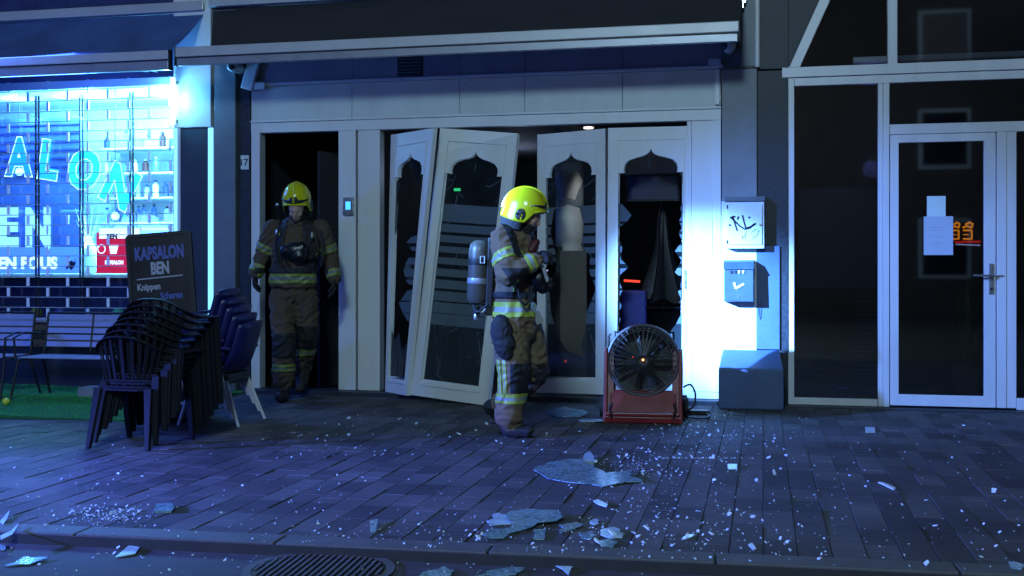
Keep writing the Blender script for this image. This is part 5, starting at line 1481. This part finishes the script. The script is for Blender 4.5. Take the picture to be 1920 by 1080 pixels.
def helmet(parent, c, F, Lt, U, sc=1.0):
    F, Lt, U = F.normalized(), Lt.normalized(), U.normalized()
    def pt(th, ph, k=1.0):
        # th 0 front .. pi back ; ph from the crown
        fr = .5 + .5 * math.cos(th)
        r = math.sin(ph) if ph < PI / 2 else 1 - .05 * (ph - PI / 2) + (.10 * (ph - PI / 2) if fr < .5 else 0)
        a = .160 + .012 * (math.cos(th) < 0) * abs(math.cos(th)); b = .128; h = .158
        return c + (F * math.cos(th) * a * r * k + Lt * math.sin(th) * b * r * k + U * h * math.cos(ph) * k) * sc
    def lim(th):
        x = abs(((th + PI) % (2 * PI)) - PI) / PI   # 0 front 1 back
        if x < .30: return R(82) + R(12) * (x / .3) ** 2
        if x < .44: return R(94) + R(40) * ((x - .30) / .14)
        if x < .62: return R(134)
        return R(134) - R(10) * ((x - .62) / .38)
    n, m = 64, 22; vs = [pt(0, 0)]; fs = []
    for i in range(1, m + 1):
        for j in range(n):
            th = 2 * PI * j / n; vs.append(pt(th, lim(th) * i / m))
    for j in range(n): fs.append((0, 1 + j, 1 + (j + 1) % n))
    for i in range(m - 1):
        for j in range(n):
            a = 1 + i * n; fs.append((a + j, a + n + j, a + n + (j + 1) % n, a + (j + 1) % n))
    h = tp(MB().add(vs, fs).build('helmet', 'helmet', smooth=True), parent)
    so = h.modifiers.new('th', 'SOLIDIFY'); so.thickness = .007; so.offset = -1
    def hc(o): o.parent = h; o.matrix_parent_inverse = Matrix.Identity(4); return o
    hc(MB().tube([pt(0, R(a), 1.012) for a in range(-84, 100, 6)] if False else [pt(0, R(a), 1.010) for a in range(76, 0, -6)] + [pt(PI, R(a), 1.010) for a in range(0, 108, 6)], [.0085] * 31, 8).build('crest', 'helmet', smooth=True))
    hc(MB().tube([pt(R(a), lim(R(a)), 1.012) for a in range(-54, 55, 6)], .009, 8).build('front_rim', 'helmet', smooth=True))
    def skin_patch(name, f, mt, nu=16, nv=8):
        v, fc = [], []
        for j in range(nv + 1):
            for i in range(nu + 1): v.append(f(i / nu, j / nv))
        for j in range(nv):
            for i in range(nu): a = j * (nu + 1) + i; fc.append((a, a + 1, a + nu + 2, a + nu + 1))
        o = hc(MB().add(v, fc).build(name, mt, smooth=True)); s_ = o.modifiers.new('th', 'SOLIDIFY'); s_.thickness = .004; return o
    def front(u, v):
        th = R(-64 + 128 * u); w = 1 - abs(2 * u - 1) ** 1.6; return pt(th, R(79) - R(3 + 9 * w + 9 * (abs(2 * u - 1) < .28)) * v, 1.022)
    skin_patch('front_plate', front, 'black', 32, 6)
    for s in (-1, 1):
        def ear(u, v):
            a = 2 * PI * u; return pt(s * (R(92) + R(13) * v * math.cos(a)), R(110) + R(17) * v * math.sin(a), 1.02)
        skin_patch('ear_disc', ear, 'black_gloss', 20, 4)
        hc(MB().ball(pt(s * R(70), R(80), 1.02), .007, 8).build('visor_screw', 'steel'))
    # rear neck curtain
    def curtain(u, v):
        th = PI + R(-100 + 200 * u); p = pt(th, lim(th) - .02, .97); return p - U * .07 * v * sc - (p - c - U * (p - c).dot(U)) * .10 * v
    o = skin_patch('neck_curtain', curtain, 'turnout_dark', 20, 5)
    return h
TM = {'skin': 0, 'cloth': 1, 'boot': 2, 'hood': 3, 'glove': 3}
MATS = ['skin', 'turnout', 'rubber', 'turnout_dark']
def head(f, c, F, U, L, k=1.0):
    b = (F, L, U)
    f.e(c + U * .02, (.074 * k, .092 * k, .10 * k), 'skin', b); f.e(c - U * .055 + F * .028, (.052 * k, .055 * k, .062 * k), 'skin', b)
    f.e(c - U * .095 + F * .062, (.024, .022, .020), 'skin', b); f.e(c - U * .022 + F * .098, (.012, .016, .024), 'skin', b)
    f.e(c - U * .034 + F * .108, (.014, .012, .011), 'skin', b); f.e(c - U * .064 + F * .082, (.022, .014, .008), 'skin', b)
    f.e(c + U * .022 + F * .086, (.048, .012, .012), 'skin', b)
    for s in (-1, 1): f.e(c - U * .03 + F * .055 + L * s * .042, (.022, .03, .026), 'skin', b)

# ---------------- firefighter walking in front of the doors
d0 = 8.47
q1 = lambda x, y, dd=0.0: P(x, y, d0 + dd)
base = G(965, 819)
ff = thing('person', 'firefighter in yellow helmet walking past the doors, looking down at a held mask', 'person', (base.x, base.y, 0), group='firefighters in tan turnout gear')
f1 = Flesh(RV, DV)
f1.trunk([(q1(974, 436, .05), (.12, .085, .06)), (q1(966, 452, .05), (.20, .125, .08)), (q1(962, 486, .04), (.205, .152, .10)), (q1(960, 528, .03), (.19, .148, .10)),
          (q1(961, 562, .02), (.185, .158, .08)), (q1(964, 590, .02), (.195, .178, .045)), (q1(966, 600, .02), (.190, .172, .03))], 'cloth')
f1.trunk([(q1(968, 600, .02), (.165, .145, .08)), (q1(970, 622, .02), (.165, .148, .09))], 'cloth')
f1.limb([q1(974, 432, .04), q1(978, 410, .03)], [.080, .066], 'hood')
hd1 = q1(991, 404, .01); Fh = (RV * .86 - UP * .42 - DV * .12).normalized(); Uh = (UP * .86 + RV * .42).normalized()
Uh = (Uh - Fh * Uh.dot(Fh)).normalized(); Lh = Uh.cross(Fh).normalized()
head(f1, hd1, Fh, Uh, Lh)
sA, eA, wA = q1(944, 450, -.17), q1(952, 514, -.27), q1(1003, 489, -.20)
f1.limb([sA, sA.lerp(eA, .5), eA], [.104, .102, .088], 'cloth'); f1.limb([eA, eA.lerp(wA, .45), wA], [.088, .082, .062], 'cloth')
sB, eB, wB = q1(984, 452, .24), q1(1004, 520, .26), q1(1022, 520, .02)
f1.limb([sB, eB], [.088, .072], 'cloth'); f1.limb([eB, wB], [.072, .055], 'cloth')
hN, kN, aN = q1(955, 618, -.06), q1(964, 702, -.08), q1(955, 778, -.02)
f1.limb([hN, hN.lerp(kN, .5), kN], [.145, .136, .112], 'cloth'); f1.limb([kN, kN.lerp(aN, .6), aN], [.112, .110, .112], 'cloth')
hF, kF, aF = q1(984, 620, .14), q1(1004, 700, .16), q1(944, 755, .42)
f1.limb([hF, hF.lerp(kF, .5), kF], [.142, .128, .105], 'cloth'); f1.limb([kF, aF], [.100, .098], 'cloth')
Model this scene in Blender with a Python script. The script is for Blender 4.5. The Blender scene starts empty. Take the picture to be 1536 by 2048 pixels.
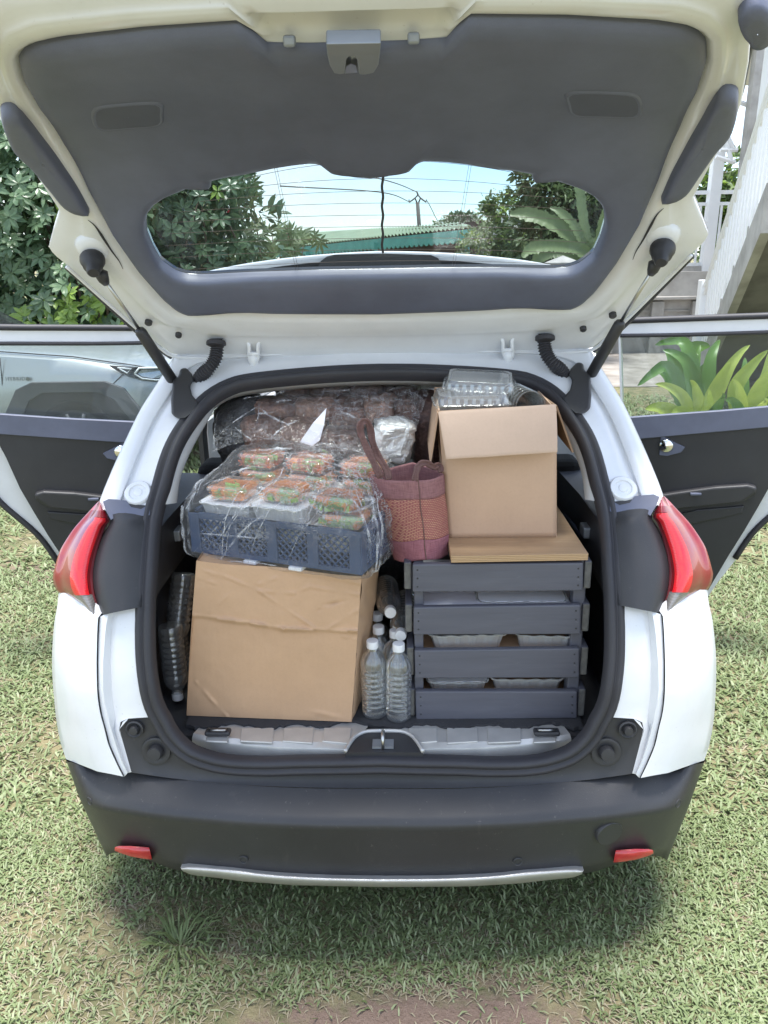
import bpy, bmesh, math, random
import numpy as np
from mathutils import Vector, Matrix, noise as mnoise
from mathutils.geometry import tessellate_polygon

scene = bpy.context.scene
COL = scene.collection
rnd = random.Random(7)
nrg = np.random.default_rng(11)
R = math.radians

# ------------------------------------------------------------------ camera
CAM_POS = np.array([0.072, -1.40, 1.68])
PITCH, YAW, ROLL = R(18.5), 0.0331, -0.0185
FPX, CX, CY = 1536.0, 768.0, 1024.0
_f = np.array([-math.sin(YAW) * math.cos(PITCH), math.cos(YAW) * math.cos(PITCH), -math.sin(PITCH)])
_r0 = np.array([math.cos(YAW), math.sin(YAW), 0.0])
_u0 = np.cross(_r0, _f)
_r = math.cos(ROLL) * _r0 + math.sin(ROLL) * _u0
_u = -math.sin(ROLL) * _r0 + math.cos(ROLL) * _u0
cam_data = bpy.data.cameras.new('camera')
cam = bpy.data.objects.new('camera', cam_data)
COL.objects.link(cam)
cam_data.sensor_width = 36.0
cam_data.lens = 36.0 * FPX / 2048.0
cam_data.clip_start = 0.02
cam_data.clip_end = 2000.0
cam.matrix_world = Matrix(((_r[0], _u[0], -_f[0], CAM_POS[0]), (_r[1], _u[1], -_f[1], CAM_POS[1]),
                           (_r[2], _u[2], -_f[2], CAM_POS[2]), (0, 0, 0, 1)))
scene.camera = cam

# ------------------------------------------------------------------ light
SUN_EL = R(88.0)
world = bpy.data.worlds.new('World')
scene.world = world
world.use_nodes = True
wt = world.node_tree
for n in list(wt.nodes):
    wt.nodes.remove(n)
def wn(t, **k):
    n = wt.nodes.new(t)
    for a, b in k.items():
        setattr(n, a, b)
    return n
w_out = wn('ShaderNodeOutputWorld')
w_bg = wn('ShaderNodeBackground')
w_sky = wn('ShaderNodeTexSky', sky_type='NISHITA', sun_disc=False, sun_elevation=SUN_EL, sun_rotation=R(155.0),
           altitude=50.0, air_density=1.0, dust_density=0.3, ozone_density=3.0)
w_tc = wn('ShaderNodeTexCoord')
w_map = wn('ShaderNodeMapping')
w_map.inputs['Scale'].default_value = (1.0, 1.0, 2.6)
w_map.inputs['Location'].default_value = (0.0, 0.9, 0.2)
w_noise = wn('ShaderNodeTexNoise')
w_noise.inputs['Scale'].default_value = 2.2
w_noise.inputs['Detail'].default_value = 7.0
w_noise.inputs['Roughness'].default_value = 0.55
w_ramp = wn('ShaderNodeValToRGB')
w_ramp.color_ramp.elements[0].position = 0.37
w_ramp.color_ramp.elements[0].color = (0, 0, 0, 1)
w_ramp.color_ramp.elements[1].position = 0.60
w_ramp.color_ramp.elements[1].color = (1, 1, 1, 1)
w_mix = wn('ShaderNodeMixRGB')
w_mix.inputs['Color2'].default_value = (4.55, 4.60, 4.50, 1)
w_bg.inputs['Strength'].default_value = 0.075
L = wt.links.new
L(w_tc.outputs['Generated'], w_map.inputs['Vector'])
L(w_map.outputs['Vector'], w_noise.inputs['Vector'])
L(w_noise.outputs['Fac'], w_ramp.inputs['Fac'])
L(w_ramp.outputs['Color'], w_mix.inputs['Fac'])
w_tint = wn('ShaderNodeMixRGB', blend_type='MULTIPLY')
w_tint.inputs['Fac'].default_value = 1.0
w_tint.inputs['Color2'].default_value = (0.80, 0.89, 0.96, 1)
L(w_sky.outputs['Color'], w_tint.inputs['Color1'])
L(w_tint.outputs['Color'], w_mix.inputs['Color1'])
L(w_mix.outputs['Color'], w_bg.inputs['Color'])
L(w_bg.outputs['Background'], w_out.inputs['Surface'])

sun_data = bpy.data.lights.new('sun', 'SUN')
sun_data.energy = 1.6
sun_data.angle = R(17.0)
sun_data.color = (1.0, 0.965, 0.91)
sun = bpy.data.objects.new('sun', sun_data)
COL.objects.link(sun)
# the sun stands almost overhead, a little behind the camera
sun_dir = Vector((-0.42 * math.cos(SUN_EL), 0.91 * math.cos(SUN_EL), -math.sin(SUN_EL)))
sun.rotation_euler = sun_dir.to_track_quat('-Z', 'Y').to_euler()

vs = scene.view_settings
scene.display_settings.display_device = 'sRGB'
vs.view_transform = 'Standard'
vs.look = 'None'
vs.exposure = 2.5
vs.gamma = 1.0
vs.use_curve_mapping = False
scene.render.engine = 'CYCLES'
scene.cycles.transparent_max_bounces = 28
scene.cycles.max_bounces = 10
scene.cycles.transmission_bounces = 8
scene.cycles.use_denoising = True

# ------------------------------------------------------------------ pixel rays of the photograph (1536 x 2048)
def ray(px, py):
    return _f + _r * ((px - CX) / FPX) + _u * ((CY - py) / FPX)
def at(px, py, Y):
    d = ray(px, py); t = (Y - CAM_POS[1]) / d[1]
    return CAM_POS + d * t
def atz(px, py, z):
    d = ray(px, py); t = (z - CAM_POS[2]) / d[2]
    return CAM_POS + d * t
def on(px, py, fn):
    """first point of the pixel's ray on the surface Y = fn(x, z)"""
    d = ray(px, py); d = d / d[1]
    g = lambda t: (lambda p: p[1] - fn(p[0], p[2]))(CAM_POS + d * t)
    t0 = 0.8
    while t0 < 6 and g(t0) < 0:
        t0 += 0.02
    a, b = t0 - 0.02, t0
    for _ in range(24):
        m = 0.5 * (a + b)
        if g(m) < 0: a = m
        else: b = m
    return CAM_POS + d * b

# ------------------------------------------------------------------ objects
ORG = {}
def tag(o, label=None, cat=None, group=None, kind=None):
    if label: o['label'] = label
    if cat: o['category'] = cat
    if group: o['group'] = group
    if kind: o['kind'] = kind
    return o
def thing(name, loc, label=None, cat=None, group=None):
    o = bpy.data.objects.new(name, None)
    o.empty_display_size = 0.1
    COL.objects.link(o)
    o.location = loc
    ORG[o.name] = np.array(loc, float)
    return tag(o, label, cat, group)
def obj(name, verts, faces, mat, parent=None, smooth=True, fm=None, mir=False, sharp=None):
    v = np.array(verts, float).reshape(-1, 3)
    faces = [tuple(f) for f in faces]
    if mir:
        v = v * np.array([-1.0, 1, 1])
        faces = [f[::-1] for f in faces]
    c = 0.5 * (v.min(0) + v.max(0))
    me = bpy.data.meshes.new(name)
    me.from_pydata((v - c).tolist(), [], faces)
    mats = mat if isinstance(mat, (list, tuple)) else [mat]
    for m in mats: me.materials.append(m)
    if fm is not None:
        me.polygons.foreach_set('material_index', np.array(fm, dtype=np.int32))
    if smooth:
        me.polygons.foreach_set('use_smooth', np.ones(len(me.polygons), dtype=bool))
    if smooth and sharp is not None:
        me.set_sharp_from_angle(angle=R(sharp))
    me.update()
    o = bpy.data.objects.new(name, me)
    COL.objects.link(o)
    ORG[o.name] = c
    if parent is not None:
        o.parent = parent
        o.location = c - ORG[parent.name]
    else:
        o.location = c
    return o
def both(name, verts, faces, mat, parent, **k):
    a = obj(name, verts, faces, mat, parent, **k)
    b = obj(name, verts, faces, mat, parent, mir=True, **k)
    return a, b
def copy_tree(o, parent=None):
    c = o.copy(); COL.objects.link(c)
    ORG[c.name] = ORG[o.name]
    if parent is not None: c.parent = parent
    for ch in list(o.children): copy_tree(ch, c)
    return c

def bevel(o, w=0.004, seg=2, ang=35):
    m = o.modifiers.new('bevel', 'BEVEL'); m.width = w; m.segments = seg; m.limit_method = 'ANGLE'; m.angle_limit = R(ang)
    m.harden_normals = False
    return o
def solid(o, t=0.003, off=-1):
    m = o.modifiers.new('solid', 'SOLIDIFY'); m.thickness = t; m.offset = off
    return o
def subsurf(o, lv=1):
    m = o.modifiers.new('sub', 'SUBSURF'); m.levels = lv; m.render_levels = lv
    return o

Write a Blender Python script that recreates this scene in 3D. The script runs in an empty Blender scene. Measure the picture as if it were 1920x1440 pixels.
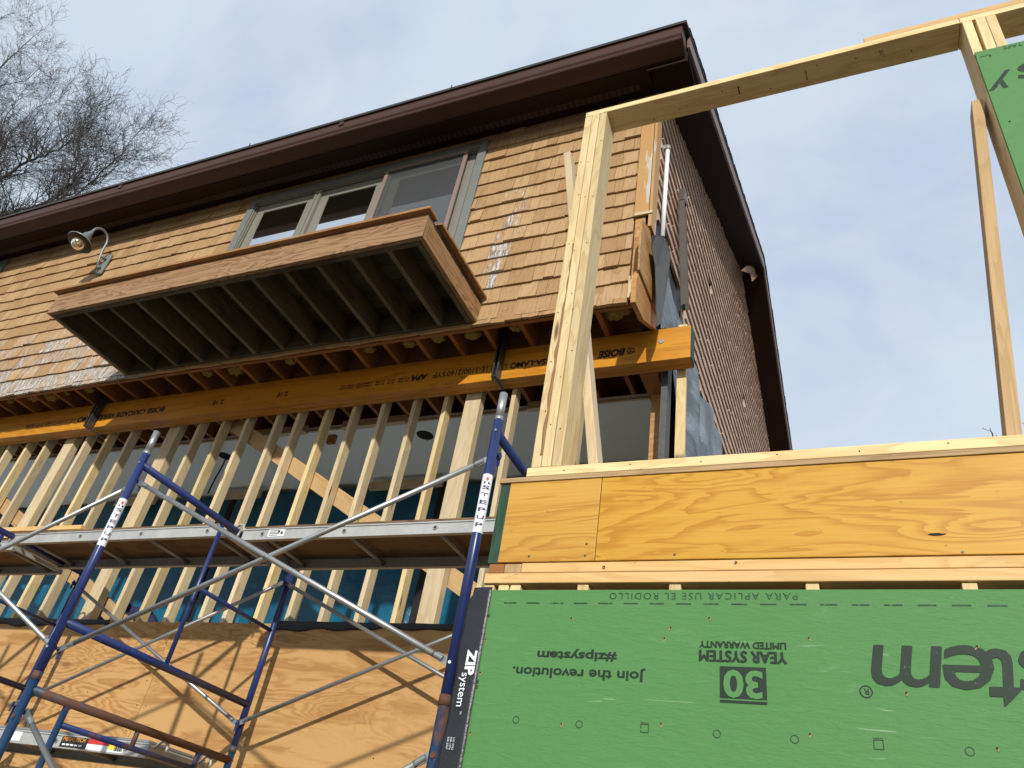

**Challenge**
List the lines of the entries that include "pixels".

**Exercise answer**
Keep writing the Blender script for this image. This is part 5, starting at line 1481. This part finishes the script. The script is for Blender 4.5. Take the picture to be 1920 by 1080 pixels.
Model this scene in Blender with a Python script. The script is for Blender 4.5. The Blender scene starts empty. Take the picture to be 1536 by 2048 pixels.
Write a Blender Python script that recreates this scene in 3D. The script runs in an empty Blender scene. Measure the picture as if it were 1920x1440 pixels.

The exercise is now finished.